* _Short exercise_
Up to and including the line with "1.86).build('box_post', dark, e)", reproduce the listing below exactly, beginning at its first line.

[Begin Material]

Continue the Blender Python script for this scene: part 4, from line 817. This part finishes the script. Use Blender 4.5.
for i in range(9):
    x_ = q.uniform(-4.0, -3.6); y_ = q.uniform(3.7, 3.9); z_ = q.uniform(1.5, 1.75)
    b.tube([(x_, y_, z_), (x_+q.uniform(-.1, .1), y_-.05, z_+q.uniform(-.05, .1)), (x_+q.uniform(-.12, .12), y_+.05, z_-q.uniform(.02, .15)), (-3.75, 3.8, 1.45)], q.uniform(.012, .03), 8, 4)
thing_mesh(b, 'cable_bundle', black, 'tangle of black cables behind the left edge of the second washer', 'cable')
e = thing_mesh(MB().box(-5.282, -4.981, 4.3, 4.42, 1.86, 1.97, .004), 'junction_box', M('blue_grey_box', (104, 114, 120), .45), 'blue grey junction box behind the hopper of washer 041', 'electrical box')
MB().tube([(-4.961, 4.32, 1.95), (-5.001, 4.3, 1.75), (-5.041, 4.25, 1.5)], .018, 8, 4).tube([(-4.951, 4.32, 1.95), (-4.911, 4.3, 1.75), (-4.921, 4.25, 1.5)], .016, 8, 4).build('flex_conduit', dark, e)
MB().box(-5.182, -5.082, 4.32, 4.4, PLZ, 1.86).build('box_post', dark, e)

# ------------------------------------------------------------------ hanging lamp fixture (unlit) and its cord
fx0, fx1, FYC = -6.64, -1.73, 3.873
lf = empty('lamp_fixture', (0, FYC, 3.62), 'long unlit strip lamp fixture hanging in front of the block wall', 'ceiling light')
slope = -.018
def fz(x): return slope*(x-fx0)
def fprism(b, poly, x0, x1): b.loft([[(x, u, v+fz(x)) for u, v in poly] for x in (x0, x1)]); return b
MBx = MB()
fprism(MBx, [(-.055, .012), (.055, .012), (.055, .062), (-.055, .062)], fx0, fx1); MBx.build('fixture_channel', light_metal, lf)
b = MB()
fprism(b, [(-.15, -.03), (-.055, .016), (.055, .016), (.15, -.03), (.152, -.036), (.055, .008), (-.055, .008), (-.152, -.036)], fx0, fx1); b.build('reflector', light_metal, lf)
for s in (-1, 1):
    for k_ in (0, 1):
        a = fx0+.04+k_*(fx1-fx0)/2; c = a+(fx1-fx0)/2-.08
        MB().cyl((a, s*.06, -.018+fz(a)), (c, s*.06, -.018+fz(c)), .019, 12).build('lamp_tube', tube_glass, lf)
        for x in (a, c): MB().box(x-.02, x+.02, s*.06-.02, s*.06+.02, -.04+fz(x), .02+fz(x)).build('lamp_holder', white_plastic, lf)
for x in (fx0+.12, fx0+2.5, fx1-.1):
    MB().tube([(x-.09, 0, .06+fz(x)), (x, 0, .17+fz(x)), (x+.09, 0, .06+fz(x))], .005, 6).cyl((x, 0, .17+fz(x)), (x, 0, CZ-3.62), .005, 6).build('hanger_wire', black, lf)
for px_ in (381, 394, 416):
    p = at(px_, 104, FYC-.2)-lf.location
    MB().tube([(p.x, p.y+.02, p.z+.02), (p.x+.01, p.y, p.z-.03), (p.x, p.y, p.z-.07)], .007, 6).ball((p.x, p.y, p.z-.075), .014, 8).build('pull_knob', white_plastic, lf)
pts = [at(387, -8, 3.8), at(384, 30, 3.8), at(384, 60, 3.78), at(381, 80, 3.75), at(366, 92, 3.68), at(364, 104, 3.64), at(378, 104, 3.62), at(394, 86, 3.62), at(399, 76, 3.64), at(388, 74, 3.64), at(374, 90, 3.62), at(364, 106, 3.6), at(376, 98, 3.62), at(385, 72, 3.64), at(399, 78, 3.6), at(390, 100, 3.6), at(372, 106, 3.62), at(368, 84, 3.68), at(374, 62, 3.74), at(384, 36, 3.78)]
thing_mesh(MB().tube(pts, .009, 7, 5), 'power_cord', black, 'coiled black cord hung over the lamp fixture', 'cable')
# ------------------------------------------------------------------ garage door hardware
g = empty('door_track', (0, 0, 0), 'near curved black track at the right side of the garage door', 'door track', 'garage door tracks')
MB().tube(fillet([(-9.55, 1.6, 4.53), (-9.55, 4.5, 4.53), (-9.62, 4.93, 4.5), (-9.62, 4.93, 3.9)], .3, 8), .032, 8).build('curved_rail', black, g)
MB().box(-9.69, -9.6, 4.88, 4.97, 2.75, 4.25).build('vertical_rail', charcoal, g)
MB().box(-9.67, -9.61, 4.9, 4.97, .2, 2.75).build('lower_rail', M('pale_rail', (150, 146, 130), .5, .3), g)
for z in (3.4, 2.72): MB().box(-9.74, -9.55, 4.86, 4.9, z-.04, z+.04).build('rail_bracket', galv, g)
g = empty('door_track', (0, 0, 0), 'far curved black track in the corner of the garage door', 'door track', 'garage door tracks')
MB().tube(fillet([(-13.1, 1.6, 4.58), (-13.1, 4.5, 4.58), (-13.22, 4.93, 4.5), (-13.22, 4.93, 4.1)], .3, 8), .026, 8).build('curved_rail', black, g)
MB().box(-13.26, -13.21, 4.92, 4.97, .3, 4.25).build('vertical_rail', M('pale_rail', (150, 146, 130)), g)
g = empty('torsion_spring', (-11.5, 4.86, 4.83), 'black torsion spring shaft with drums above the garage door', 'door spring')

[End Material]

* _Answer_
Continue the Blender Python script for this scene: part 4, from line 817. This part finishes the script. Use Blender 4.5.
for i in range(9):
    x_ = q.uniform(-4.0, -3.6); y_ = q.uniform(3.7, 3.9); z_ = q.uniform(1.5, 1.75)
    b.tube([(x_, y_, z_), (x_+q.uniform(-.1, .1), y_-.05, z_+q.uniform(-.05, .1)), (x_+q.uniform(-.12, .12), y_+.05, z_-q.uniform(.02, .15)), (-3.75, 3.8, 1.45)], q.uniform(.012, .03), 8, 4)
thing_mesh(b, 'cable_bundle', black, 'tangle of black cables behind the left edge of the second washer', 'cable')
e = thing_mesh(MB().box(-5.282, -4.981, 4.3, 4.42, 1.86, 1.97, .004), 'junction_box', M('blue_grey_box', (104, 114, 120), .45), 'blue grey junction box behind the hopper of washer 041', 'electrical box')
MB().tube([(-4.961, 4.32, 1.95), (-5.001, 4.3, 1.75), (-5.041, 4.25, 1.5)], .018, 8, 4).tube([(-4.951, 4.32, 1.95), (-4.911, 4.3, 1.75), (-4.921, 4.25, 1.5)], .016, 8, 4).build('flex_conduit', dark, e)
MB().box(-5.182, -5.082, 4.32, 4.4, PLZ, 1.86).build('box_post', dark, e)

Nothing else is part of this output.